Copy the data word for word, keeping every line.

Dataset content:
========
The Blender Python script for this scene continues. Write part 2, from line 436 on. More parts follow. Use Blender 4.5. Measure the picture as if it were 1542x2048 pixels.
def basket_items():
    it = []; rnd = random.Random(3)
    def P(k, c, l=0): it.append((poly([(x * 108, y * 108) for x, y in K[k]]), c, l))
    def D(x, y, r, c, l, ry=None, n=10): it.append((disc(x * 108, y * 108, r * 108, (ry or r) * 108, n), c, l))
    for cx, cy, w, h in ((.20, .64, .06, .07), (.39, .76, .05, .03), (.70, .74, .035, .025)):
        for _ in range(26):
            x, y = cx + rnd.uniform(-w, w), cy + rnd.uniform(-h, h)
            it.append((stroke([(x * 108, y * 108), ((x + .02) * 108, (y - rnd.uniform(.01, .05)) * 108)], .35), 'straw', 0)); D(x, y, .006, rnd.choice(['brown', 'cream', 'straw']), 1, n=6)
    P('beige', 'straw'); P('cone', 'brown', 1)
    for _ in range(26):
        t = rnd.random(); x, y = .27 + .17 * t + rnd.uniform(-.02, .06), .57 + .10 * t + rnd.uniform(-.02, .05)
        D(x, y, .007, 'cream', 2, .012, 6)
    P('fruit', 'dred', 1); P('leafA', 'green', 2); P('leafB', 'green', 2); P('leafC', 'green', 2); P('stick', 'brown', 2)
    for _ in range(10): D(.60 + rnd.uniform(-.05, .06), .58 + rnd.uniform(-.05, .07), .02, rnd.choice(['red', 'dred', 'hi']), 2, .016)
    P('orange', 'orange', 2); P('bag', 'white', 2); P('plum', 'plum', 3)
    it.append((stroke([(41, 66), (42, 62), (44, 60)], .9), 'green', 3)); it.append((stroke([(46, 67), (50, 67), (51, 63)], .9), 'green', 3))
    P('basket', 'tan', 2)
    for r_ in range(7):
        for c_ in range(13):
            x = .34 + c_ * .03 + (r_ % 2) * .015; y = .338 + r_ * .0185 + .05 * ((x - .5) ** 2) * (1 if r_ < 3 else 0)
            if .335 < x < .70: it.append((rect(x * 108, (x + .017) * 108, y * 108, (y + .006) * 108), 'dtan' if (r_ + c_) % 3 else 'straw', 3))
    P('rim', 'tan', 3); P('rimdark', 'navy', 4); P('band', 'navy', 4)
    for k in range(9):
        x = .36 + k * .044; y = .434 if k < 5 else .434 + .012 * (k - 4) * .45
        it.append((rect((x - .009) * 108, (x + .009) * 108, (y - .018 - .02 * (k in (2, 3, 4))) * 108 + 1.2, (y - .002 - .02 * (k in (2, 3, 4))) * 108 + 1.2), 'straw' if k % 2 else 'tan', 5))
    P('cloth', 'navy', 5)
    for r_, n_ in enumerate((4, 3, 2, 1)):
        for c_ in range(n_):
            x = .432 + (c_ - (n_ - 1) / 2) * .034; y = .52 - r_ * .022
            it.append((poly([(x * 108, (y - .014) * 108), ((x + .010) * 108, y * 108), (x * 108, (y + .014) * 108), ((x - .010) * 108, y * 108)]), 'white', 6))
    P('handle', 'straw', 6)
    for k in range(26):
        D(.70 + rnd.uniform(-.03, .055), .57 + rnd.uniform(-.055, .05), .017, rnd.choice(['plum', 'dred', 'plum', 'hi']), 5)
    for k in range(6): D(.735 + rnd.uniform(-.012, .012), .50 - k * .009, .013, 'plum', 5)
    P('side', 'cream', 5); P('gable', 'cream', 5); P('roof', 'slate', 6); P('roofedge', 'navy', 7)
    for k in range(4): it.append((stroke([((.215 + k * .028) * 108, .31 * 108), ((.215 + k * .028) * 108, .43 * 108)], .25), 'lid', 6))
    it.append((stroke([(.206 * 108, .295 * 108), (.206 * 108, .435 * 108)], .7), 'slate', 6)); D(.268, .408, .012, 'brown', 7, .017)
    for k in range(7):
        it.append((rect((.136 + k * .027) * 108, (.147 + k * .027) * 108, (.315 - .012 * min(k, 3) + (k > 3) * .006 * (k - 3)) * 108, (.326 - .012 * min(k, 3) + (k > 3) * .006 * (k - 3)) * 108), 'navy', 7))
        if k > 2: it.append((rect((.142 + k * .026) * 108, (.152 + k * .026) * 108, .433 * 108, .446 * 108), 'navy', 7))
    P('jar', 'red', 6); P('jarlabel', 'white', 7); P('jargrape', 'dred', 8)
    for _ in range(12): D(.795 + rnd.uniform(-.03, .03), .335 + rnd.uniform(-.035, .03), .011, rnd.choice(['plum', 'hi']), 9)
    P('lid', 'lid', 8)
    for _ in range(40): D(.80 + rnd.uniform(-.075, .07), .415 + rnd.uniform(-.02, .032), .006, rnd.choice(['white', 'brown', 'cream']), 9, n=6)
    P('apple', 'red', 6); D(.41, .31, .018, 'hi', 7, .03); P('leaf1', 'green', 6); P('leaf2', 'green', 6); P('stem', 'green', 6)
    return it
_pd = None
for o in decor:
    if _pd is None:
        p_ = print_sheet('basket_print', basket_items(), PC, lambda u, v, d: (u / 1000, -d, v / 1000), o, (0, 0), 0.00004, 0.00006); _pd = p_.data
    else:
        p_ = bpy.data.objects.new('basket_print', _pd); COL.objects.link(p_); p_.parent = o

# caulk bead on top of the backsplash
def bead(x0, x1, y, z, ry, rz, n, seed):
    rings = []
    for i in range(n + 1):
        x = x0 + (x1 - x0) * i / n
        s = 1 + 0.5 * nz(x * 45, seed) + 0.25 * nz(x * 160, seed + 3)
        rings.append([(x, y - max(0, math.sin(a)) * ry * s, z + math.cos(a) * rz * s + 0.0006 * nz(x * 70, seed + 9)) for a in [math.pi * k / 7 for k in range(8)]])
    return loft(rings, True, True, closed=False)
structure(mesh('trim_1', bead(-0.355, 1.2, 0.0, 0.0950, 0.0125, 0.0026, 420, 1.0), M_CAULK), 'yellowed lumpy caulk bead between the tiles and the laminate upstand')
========
Response:
The Blender Python script for this scene continues. Write part 2, from line 436 on. More parts follow. Use Blender 4.5. Measure the picture as if it were 1542x2048 pixels.
def basket_items():
    it = []; rnd = random.Random(3)
    def P(k, c, l=0): it.append((poly([(x * 108, y * 108) for x, y in K[k]]), c, l))
    def D(x, y, r, c, l, ry=None, n=10): it.append((disc(x * 108, y * 108, r * 108, (ry or r) * 108, n), c, l))
    for cx, cy, w, h in ((.20, .64, .06, .07), (.39, .76, .05, .03), (.70, .74, .035, .025)):
        for _ in range(26):
            x, y = cx + rnd.uniform(-w, w), cy + rnd.uniform(-h, h)
            it.append((stroke([(x * 108, y * 108), ((x + .02) * 108, (y - rnd.uniform(.01, .05)) * 108)], .35), 'straw', 0)); D(x, y, .006, rnd.choice(['brown', 'cream', 'straw']), 1, n=6)
    P('beige', 'straw'); P('cone', 'brown', 1)
    for _ in range(26):
        t = rnd.random(); x, y = .27 + .17 * t + rnd.uniform(-.02, .06), .57 + .10 * t + rnd.uniform(-.02, .05)
        D(x, y, .007, 'cream', 2, .012, 6)
    P('fruit', 'dred', 1); P('leafA', 'green', 2); P('leafB', 'green', 2); P('leafC', 'green', 2); P('stick', 'brown', 2)
    for _ in range(10): D(.60 + rnd.uniform(-.05, .06), .58 + rnd.uniform(-.05, .07), .02, rnd.choice(['red', 'dred', 'hi']), 2, .016)
    P('orange', 'orange', 2); P('bag', 'white', 2); P('plum', 'plum', 3)
    it.append((stroke([(41, 66), (42, 62), (44, 60)], .9), 'green', 3)); it.append((stroke([(46, 67), (50, 67), (51, 63)], .9), 'green', 3))
    P('basket', 'tan', 2)
    for r_ in range(7):
        for c_ in range(13):
            x = .34 + c_ * .03 + (r_ % 2) * .015; y = .338 + r_ * .0185 + .05 * ((x - .5) ** 2) * (1 if r_ < 3 else 0)
            if .335 < x < .70: it.append((rect(x * 108, (x + .017) * 108, y * 108, (y + .006) * 108), 'dtan' if (r_ + c_) % 3 else 'straw', 3))
    P('rim', 'tan', 3); P('rimdark', 'navy', 4); P('band', 'navy', 4)
    for k in range(9):
        x = .36 + k * .044; y = .434 if k < 5 else .434 + .012 * (k - 4) * .45
        it.append((rect((x - .009) * 108, (x + .009) * 108, (y - .018 - .02 * (k in (2, 3, 4))) * 108 + 1.2, (y - .002 - .02 * (k in (2, 3, 4))) * 108 + 1.2), 'straw' if k % 2 else 'tan', 5))
    P('cloth', 'navy', 5)
    for r_, n_ in enumerate((4, 3, 2, 1)):
        for c_ in range(n_):
            x = .432 + (c_ - (n_ - 1) / 2) * .034; y = .52 - r_ * .022
            it.append((poly([(x * 108, (y - .014) * 108), ((x + .010) * 108, y * 108), (x * 108, (y + .014) * 108), ((x - .010) * 108, y * 108)]), 'white', 6))
    P('handle', 'straw', 6)
    for k in range(26):
        D(.70 + rnd.uniform(-.03, .055), .57 + rnd.uniform(-.055, .05), .017, rnd.choice(['plum', 'dred', 'plum', 'hi']), 5)
    for k in range(6): D(.735 + rnd.uniform(-.012, .012), .50 - k * .009, .013, 'plum', 5)
    P('side', 'cream', 5); P('gable', 'cream', 5); P('roof', 'slate', 6); P('roofedge', 'navy', 7)
    for k in range(4): it.append((stroke([((.215 + k * .028) * 108, .31 * 108), ((.215 + k * .028) * 108, .43 * 108)], .25), 'lid', 6))
    it.append((stroke([(.206 * 108, .295 * 108), (.206 * 108, .435 * 108)], .7), 'slate', 6)); D(.268, .408, .012, 'brown', 7, .017)
    for k in range(7):
        it.append((rect((.136 + k * .027) * 108, (.147 + k * .027) * 108, (.315 - .012 * min(k, 3) + (k > 3) * .006 * (k - 3)) * 108, (.326 - .012 * min(k, 3) + (k > 3) * .006 * (k - 3)) * 108), 'navy', 7))
        if k > 2: it.append((rect((.142 + k * .026) * 108, (.152 + k * .026) * 108, .433 * 108, .446 * 108), 'navy', 7))
    P('jar', 'red', 6); P('jarlabel', 'white', 7); P('jargrape', 'dred', 8)
    for _ in range(12): D(.795 + rnd.uniform(-.03, .03), .335 + rnd.uniform(-.035, .03), .011, rnd.choice(['plum', 'hi']), 9)
    P('lid', 'lid', 8)
    for _ in range(40): D(.80 + rnd.uniform(-.075, .07), .415 + rnd.uniform(-.02, .032), .006, rnd.choice(['white', 'brown', 'cream']), 9, n=6)
    P('apple', 'red', 6); D(.41, .31, .018, 'hi', 7, .03); P('leaf1', 'green', 6); P('leaf2', 'green', 6); P('stem', 'green', 6)
    return it
_pd = None
for o in decor:
    if _pd is None:
        p_ = print_sheet('basket_print', basket_items(), PC, lambda u, v, d: (u / 1000, -d, v / 1000), o, (0, 0), 0.00004, 0.00006); _pd = p_.data
    else:
        p_ = bpy.data.objects.new('basket_print', _pd); COL.objects.link(p_); p_.parent = o

# caulk bead on top of the backsplash
def bead(x0, x1, y, z, ry, rz, n, seed):
    rings = []
    for i in range(n + 1):
        x = x0 + (x1 - x0) * i / n
        s = 1 + 0.5 * nz(x * 45, seed) + 0.25 * nz(x * 160, seed + 3)
        rings.append([(x, y - max(0, math.sin(a)) * ry * s, z + math.cos(a) * rz * s + 0.0006 * nz(x * 70, seed + 9)) for a in [math.pi * k / 7 for k in range(8)]])
    return loft(rings, True, True, closed=False)
structure(mesh('trim_1', bead(-0.355, 1.2, 0.0, 0.0950, 0.0125, 0.0026, 420, 1.0), M_CAULK), 'yellowed lumpy caulk bead between the tiles and the laminate upstand')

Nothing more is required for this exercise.